Otras críticas irán en el mismo sentido. Es una ingenuidad, apunta alguien,
pensar que “la película puede criticarse por sí misma”. Por lo demás, en el
filme subyace una concepción idealista, cuando no psicologista, de la historia.
Nikos Polulantzas, también presente, señala que un problema fundamental es que
la película no se plantea como un autorretrato de los fascistas, sino como un
“filme sobre el fascismo”. Queda clara la implantación del fascismo entre las
masas, pero habría que preguntarse “de qué masas estamos hablando”.
Cuando le llega el turno a Pasolini, el griterío arrecia.
Sobre los consabidos “¡Fascista, fascista!” se impone un coro que vocifera un
inexplicable “¡Pasolini, assassini!”. Es probable que algunos no hayan
olvidado su poema “Il PCI ai giovani!!”, publicado en pleno 68, donde
Pasolini afirmaba “simpatizar con los policías” y no con los rebeldes (“hijos
de papá”) del movimiento estudiantil. A duras penas, consigue finalmente
hablar. La intervención, no obstante, será breve.
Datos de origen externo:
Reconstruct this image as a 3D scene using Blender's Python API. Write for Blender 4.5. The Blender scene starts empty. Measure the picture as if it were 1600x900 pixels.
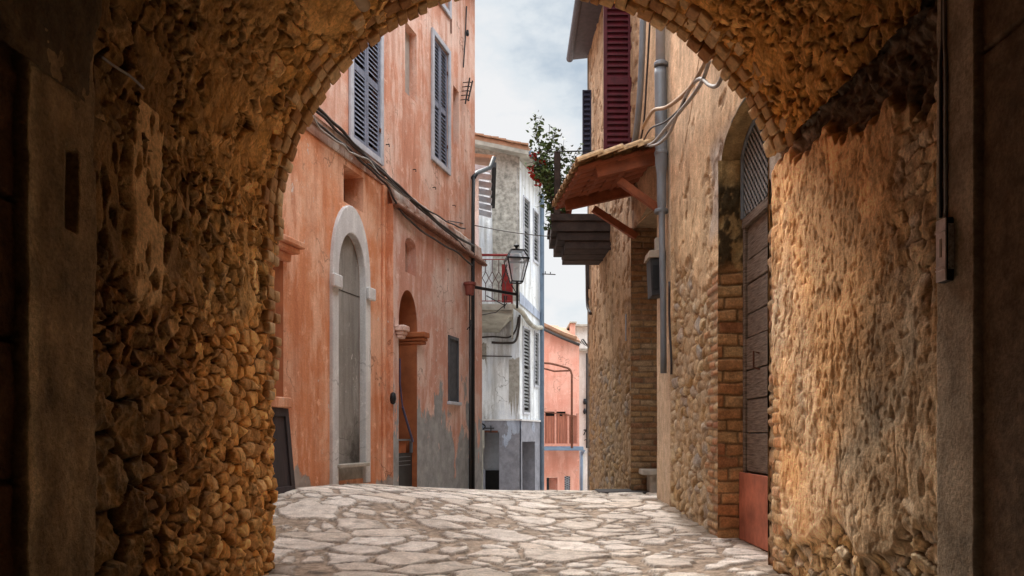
import bpy, bmesh, math, random
import numpy as np
from mathutils import Vector, noise as mnoise
random.seed(7)
SC = bpy.context.scene
COL = SC.collection
F = 1244.0            # focal length in photo pixels (1600 wide)
HX, HY = 800.0, 680.0 # vanishing centre of the photo
EYE = 1.0

def P(px, py, Y):
    return Vector(((px - HX) / F * Y, Y, EYE + (HY - py) / F * Y))

def ZR(py, Y):
    return EYE + (HY - py) / F * Y

def sstep(a, b, x):
    t = np.clip((x - a) / (b - a), 0, 1)
    return t * t * (3 - 2 * t)

# ------------------------------------------------------------------ numpy noise
def _h(ix, iy, s):
    ix = ix.astype(np.int64); iy = iy.astype(np.int64)
    n = (ix * 374761393 + iy * 668265263 + s * 1442695041) & 0xffffffff
    n = ((n ^ (n >> 13)) * 1274126177) & 0xffffffff
    n = ((n ^ (n >> 16)) * 2246822519) & 0xffffffff
    n = n ^ (n >> 15)
    return (n & 0xffffff) / float(0xffffff)

def vn(x, y, s=0):
    ix = np.floor(x); iy = np.floor(y)
    fx = x - ix; fy = y - iy
    fx = fx * fx * (3 - 2 * fx); fy = fy * fy * (3 - 2 * fy)
    a = _h(ix, iy, s); b = _h(ix + 1, iy, s); c = _h(ix, iy + 1, s); d = _h(ix + 1, iy + 1, s)
    return a + (b - a) * fx + (c - a) * fy + (a - b - c + d) * fx * fy

def fbm(x, y, s=0, o=4):
    r = 0; a = 0.5; t = 0
    for i in range(o):
        r = r + a * vn(x, y, s + i * 17); t += a
        x = x * 2.03 + 3.1; y = y * 2.03 + 1.7; a *= 0.5
    return r / t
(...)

El tema de la película,
explica, es la relación de un jefe con su masa. Solo quien ha vivido
desde dentro la singularidad de la evolución histórica de la Italia
contemporánea, parece sugerir Pasolini, puede comprender cabalmente la película
de Naldini. En su opinión, todo el alboroto que se está montando obedece a un
malentendido, a una especie de ceguera que aqueja a un público compuesto
mayoritariamente por jóvenes franceses o procedentes del llamado “Tercer
Mundo”. Ello explica “su falta de interés por los individuos”, por esos rostros
venidos del pasado que –dice Pasolini- “no tienen nada que ver con los
italianos de hoy”. En ellos se dio una “adhesión espectacular” al fascismo, no
real. Cuando esos campesinos y trabajadores que aparecen en la película se
quitaron la camisa negra volvieron a ser los mismos que eran antes de la
dictadura mussoliniana. El peor fascismo vino después, concluye Pasolini. Los
treinta años de Democracia Cristiana han conseguido algo que el fascismo
histórico no consiguió: transformar en lo más profundo de su ser a los italianos.